Hem yerel hem ulusal siyasetimizde farklılıklar zenginlik olarak görülmeli, gizli ajandalar, birbirini ya da farklı kesimleri bitirme planları yerine kucaklayıcı bir anlayışla, vatandaşın hayat kalitesini yükseltmeye yönelik somut projelerle siyaset yapılmalıdır. Zira yerelde ve ulusalda amaç ideolojik çatışmalar değil, vatandaşın hayat kalitesini yükseltme olmalıdır.

Özellikle yerel yönetimlerle ilgili amacımız şehrimizi daha yaşanabilir hale getirme, altyapımızın, parklarımızın, şehir içi ulaşımın, dünya standartlarına getirilmesidir. Hava kirliliği, trafik sorunu gibi nedenlerden dolayı kaliteli, hızlı toplu ulaşım imkanları modern şehirciliğin temel özelliğidir. Bu nedenle yaygın ve etkin metro büyük önem arz etmektedir. 

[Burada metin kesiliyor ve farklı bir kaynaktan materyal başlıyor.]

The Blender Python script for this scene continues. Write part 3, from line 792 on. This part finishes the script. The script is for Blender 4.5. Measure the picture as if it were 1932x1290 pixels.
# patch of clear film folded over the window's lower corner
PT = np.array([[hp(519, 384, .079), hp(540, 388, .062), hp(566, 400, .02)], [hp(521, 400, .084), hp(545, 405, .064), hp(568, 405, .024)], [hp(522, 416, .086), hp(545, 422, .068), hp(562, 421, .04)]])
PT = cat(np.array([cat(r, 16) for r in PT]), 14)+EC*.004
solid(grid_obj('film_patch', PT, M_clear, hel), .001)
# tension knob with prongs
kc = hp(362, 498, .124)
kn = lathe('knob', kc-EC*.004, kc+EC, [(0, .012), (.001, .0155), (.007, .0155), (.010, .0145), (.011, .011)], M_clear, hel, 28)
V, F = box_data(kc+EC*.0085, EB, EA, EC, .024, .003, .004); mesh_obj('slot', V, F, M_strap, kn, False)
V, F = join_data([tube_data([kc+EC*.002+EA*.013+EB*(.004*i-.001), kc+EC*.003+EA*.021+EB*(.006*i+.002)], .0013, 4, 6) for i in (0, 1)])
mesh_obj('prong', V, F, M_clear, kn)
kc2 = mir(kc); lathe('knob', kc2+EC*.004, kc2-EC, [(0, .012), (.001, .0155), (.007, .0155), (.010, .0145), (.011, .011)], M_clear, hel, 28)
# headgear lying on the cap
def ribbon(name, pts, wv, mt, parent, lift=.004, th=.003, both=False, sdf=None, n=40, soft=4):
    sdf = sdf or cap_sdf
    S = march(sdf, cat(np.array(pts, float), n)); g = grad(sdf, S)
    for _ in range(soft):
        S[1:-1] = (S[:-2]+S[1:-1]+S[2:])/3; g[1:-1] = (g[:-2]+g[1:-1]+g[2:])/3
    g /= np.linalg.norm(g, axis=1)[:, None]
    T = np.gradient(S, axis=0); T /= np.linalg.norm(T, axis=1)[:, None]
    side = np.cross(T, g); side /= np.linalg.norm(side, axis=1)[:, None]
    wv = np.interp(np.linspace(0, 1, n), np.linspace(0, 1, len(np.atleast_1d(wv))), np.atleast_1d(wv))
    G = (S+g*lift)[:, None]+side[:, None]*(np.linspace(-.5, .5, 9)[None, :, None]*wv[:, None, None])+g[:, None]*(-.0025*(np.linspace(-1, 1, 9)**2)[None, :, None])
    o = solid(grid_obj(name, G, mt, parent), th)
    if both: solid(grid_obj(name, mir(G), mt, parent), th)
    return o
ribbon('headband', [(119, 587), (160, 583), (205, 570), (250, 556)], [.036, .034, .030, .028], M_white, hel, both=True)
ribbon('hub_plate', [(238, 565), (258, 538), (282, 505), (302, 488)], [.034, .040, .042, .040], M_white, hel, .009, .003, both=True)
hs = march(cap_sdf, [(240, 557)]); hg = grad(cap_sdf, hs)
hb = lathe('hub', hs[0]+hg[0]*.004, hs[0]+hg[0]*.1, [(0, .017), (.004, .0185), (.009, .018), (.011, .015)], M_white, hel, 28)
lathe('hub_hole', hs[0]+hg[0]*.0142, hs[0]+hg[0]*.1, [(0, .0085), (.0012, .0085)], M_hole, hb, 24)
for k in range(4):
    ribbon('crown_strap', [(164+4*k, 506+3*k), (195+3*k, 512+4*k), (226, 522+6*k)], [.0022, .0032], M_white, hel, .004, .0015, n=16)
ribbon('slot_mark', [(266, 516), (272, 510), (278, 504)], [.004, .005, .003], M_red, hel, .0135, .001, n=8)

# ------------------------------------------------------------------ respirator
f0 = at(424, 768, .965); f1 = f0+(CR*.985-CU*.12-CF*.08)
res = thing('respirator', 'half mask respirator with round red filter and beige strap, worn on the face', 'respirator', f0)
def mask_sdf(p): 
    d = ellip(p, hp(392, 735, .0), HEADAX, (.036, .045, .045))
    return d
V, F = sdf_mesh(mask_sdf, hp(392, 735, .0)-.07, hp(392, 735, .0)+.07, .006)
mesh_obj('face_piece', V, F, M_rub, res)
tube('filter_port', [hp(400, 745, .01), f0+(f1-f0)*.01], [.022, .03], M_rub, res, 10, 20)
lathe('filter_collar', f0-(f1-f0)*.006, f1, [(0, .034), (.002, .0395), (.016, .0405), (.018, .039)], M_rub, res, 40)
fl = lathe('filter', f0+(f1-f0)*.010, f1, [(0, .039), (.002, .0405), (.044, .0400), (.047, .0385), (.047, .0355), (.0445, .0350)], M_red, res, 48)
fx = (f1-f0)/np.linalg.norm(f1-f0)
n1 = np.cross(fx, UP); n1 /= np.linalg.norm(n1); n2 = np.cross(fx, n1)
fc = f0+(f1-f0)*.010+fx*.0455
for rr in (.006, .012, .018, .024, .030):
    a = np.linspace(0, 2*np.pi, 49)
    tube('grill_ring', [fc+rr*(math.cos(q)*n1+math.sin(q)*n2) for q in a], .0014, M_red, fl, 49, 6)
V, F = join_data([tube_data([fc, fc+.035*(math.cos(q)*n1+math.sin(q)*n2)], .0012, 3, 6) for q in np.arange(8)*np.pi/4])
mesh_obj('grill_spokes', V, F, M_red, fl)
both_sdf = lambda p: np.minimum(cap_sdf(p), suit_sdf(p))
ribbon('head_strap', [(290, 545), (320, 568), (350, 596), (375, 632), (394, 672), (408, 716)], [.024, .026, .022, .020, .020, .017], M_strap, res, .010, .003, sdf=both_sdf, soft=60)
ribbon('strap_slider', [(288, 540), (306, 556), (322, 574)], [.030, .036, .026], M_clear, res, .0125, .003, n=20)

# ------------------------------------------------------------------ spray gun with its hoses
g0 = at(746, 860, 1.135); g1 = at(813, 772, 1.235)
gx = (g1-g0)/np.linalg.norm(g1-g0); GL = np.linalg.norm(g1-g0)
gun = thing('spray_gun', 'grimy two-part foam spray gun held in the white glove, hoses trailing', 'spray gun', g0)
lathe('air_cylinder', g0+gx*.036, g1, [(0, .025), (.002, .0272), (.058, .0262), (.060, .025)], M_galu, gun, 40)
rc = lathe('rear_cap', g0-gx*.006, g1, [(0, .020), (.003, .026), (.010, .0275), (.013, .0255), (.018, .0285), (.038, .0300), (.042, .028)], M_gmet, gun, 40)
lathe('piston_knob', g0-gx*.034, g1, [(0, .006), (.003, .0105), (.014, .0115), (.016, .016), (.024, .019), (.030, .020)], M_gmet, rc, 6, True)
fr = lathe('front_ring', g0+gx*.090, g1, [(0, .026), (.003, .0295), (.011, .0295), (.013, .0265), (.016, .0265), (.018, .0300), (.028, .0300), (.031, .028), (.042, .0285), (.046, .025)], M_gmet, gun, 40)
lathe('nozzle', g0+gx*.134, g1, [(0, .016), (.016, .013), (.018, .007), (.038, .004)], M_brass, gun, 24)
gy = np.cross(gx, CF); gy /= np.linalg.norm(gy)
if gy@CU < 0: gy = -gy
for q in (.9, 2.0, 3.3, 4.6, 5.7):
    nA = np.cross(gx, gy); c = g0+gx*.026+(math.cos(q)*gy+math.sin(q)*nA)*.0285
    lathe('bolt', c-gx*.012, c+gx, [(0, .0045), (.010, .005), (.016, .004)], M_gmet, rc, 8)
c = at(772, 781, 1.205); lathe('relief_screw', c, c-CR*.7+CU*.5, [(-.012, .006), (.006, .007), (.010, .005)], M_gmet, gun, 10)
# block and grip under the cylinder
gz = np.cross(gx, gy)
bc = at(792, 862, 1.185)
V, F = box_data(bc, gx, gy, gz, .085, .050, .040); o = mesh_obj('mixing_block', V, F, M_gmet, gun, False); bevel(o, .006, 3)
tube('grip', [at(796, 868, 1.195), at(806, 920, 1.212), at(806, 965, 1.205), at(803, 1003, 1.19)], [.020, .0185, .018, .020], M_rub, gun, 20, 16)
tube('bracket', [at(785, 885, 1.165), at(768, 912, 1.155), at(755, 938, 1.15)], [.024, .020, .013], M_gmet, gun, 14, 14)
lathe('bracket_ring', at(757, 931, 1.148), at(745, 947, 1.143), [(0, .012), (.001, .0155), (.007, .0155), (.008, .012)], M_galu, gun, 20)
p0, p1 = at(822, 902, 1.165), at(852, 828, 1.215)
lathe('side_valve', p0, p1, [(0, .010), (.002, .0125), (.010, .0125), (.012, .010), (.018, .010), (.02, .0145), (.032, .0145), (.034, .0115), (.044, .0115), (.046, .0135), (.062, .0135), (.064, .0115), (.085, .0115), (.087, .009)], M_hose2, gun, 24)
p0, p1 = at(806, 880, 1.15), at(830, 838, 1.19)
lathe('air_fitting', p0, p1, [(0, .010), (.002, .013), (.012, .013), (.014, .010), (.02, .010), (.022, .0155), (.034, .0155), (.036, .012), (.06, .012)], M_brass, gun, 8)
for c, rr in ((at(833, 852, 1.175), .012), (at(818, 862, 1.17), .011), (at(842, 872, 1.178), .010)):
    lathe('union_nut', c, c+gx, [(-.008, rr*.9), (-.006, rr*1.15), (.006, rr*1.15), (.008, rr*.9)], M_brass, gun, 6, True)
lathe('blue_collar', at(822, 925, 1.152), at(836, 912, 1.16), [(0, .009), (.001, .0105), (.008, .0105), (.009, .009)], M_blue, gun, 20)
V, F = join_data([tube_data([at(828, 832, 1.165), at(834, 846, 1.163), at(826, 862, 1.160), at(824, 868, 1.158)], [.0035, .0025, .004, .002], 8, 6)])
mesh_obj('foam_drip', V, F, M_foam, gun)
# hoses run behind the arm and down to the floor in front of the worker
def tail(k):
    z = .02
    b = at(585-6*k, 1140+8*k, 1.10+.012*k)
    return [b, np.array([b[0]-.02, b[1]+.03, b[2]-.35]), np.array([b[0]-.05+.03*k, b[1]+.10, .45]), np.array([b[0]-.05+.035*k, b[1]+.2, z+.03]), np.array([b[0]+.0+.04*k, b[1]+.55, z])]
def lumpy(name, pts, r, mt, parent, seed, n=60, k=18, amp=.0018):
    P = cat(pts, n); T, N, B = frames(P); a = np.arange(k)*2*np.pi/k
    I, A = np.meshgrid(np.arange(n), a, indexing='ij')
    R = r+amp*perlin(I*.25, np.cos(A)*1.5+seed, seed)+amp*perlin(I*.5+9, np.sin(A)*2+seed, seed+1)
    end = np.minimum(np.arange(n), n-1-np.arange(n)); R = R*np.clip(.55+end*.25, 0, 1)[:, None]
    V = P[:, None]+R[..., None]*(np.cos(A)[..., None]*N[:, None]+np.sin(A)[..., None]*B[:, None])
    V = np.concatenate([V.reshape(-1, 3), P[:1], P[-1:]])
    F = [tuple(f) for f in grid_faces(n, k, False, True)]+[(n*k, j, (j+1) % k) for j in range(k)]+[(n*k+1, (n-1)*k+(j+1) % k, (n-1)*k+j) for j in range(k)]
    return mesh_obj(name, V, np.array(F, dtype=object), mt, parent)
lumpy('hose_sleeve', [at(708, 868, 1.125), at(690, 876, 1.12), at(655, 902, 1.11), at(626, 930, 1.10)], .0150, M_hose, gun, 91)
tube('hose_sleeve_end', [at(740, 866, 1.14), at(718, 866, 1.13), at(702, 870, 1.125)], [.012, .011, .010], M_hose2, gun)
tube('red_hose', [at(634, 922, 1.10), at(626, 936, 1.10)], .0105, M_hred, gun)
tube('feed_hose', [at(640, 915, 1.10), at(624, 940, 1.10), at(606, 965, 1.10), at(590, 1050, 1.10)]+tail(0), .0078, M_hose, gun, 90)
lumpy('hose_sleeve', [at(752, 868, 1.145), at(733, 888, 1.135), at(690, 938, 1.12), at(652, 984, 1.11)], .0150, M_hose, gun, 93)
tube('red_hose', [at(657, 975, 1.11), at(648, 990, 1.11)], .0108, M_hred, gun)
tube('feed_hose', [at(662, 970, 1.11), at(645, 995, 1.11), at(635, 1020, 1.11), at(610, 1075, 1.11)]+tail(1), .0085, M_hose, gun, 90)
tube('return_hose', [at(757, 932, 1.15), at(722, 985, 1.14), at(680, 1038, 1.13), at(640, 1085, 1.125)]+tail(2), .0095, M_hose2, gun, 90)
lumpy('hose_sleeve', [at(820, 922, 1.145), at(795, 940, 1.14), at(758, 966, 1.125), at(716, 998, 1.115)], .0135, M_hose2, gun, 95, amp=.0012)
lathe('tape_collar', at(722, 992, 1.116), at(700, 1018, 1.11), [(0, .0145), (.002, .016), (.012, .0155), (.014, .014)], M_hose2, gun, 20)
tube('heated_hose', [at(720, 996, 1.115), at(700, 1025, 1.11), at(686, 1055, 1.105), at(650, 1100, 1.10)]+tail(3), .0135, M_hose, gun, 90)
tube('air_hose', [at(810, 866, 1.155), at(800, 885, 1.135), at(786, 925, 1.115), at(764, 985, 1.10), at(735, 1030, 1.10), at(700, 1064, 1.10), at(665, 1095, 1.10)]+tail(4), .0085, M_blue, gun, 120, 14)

Bizim belediyecilik ve yönetim anlayışımız ehliyet yani yetkinlik esasına dayanmaktadır. Çalışanlarımıza ideolojik gözlükle değil ehliyet gözlüğü ile bakmaktayız. Göreve gelmemiz durumunda ehliyet ve tecrübelerine göre el ele insanımıza daha güzel hizmetler götürmeyi planlamaktayız.

 

Özetle şunu belirtmek isterim ki, ulusal ve yerel siyasetimizde dünya standartlarını yakalamak mecburiyetindeyiz. Çatışma dili yerine barışın, diyaloğun, kardeşliğin hakim olduğu bir anlayışı benimsemek zorundayız. Yerel ve ulusal siyasetimizde şeffaflığın, hesap verebilirliğin, bağımsız medyanın, bağımsız ve tarafsız yargının hakim olduğu bir yapıyı tesis etmek zorundayız. Tabular yerine proje siyaseti yapmak mecburiyetindeyiz. İnsanımıza daha temiz yaşanabilir şehirler sunmamız gerekiyor.  Gelecekte tüm bunların hakim olacağı bir Türkiye olmasını diliyorum tekrar davetime icabet etmenizde dolayı hepinize saygılarımı sunuyorum. Eğer sorularınız varsa memnuniyetle cevaplamak isterim.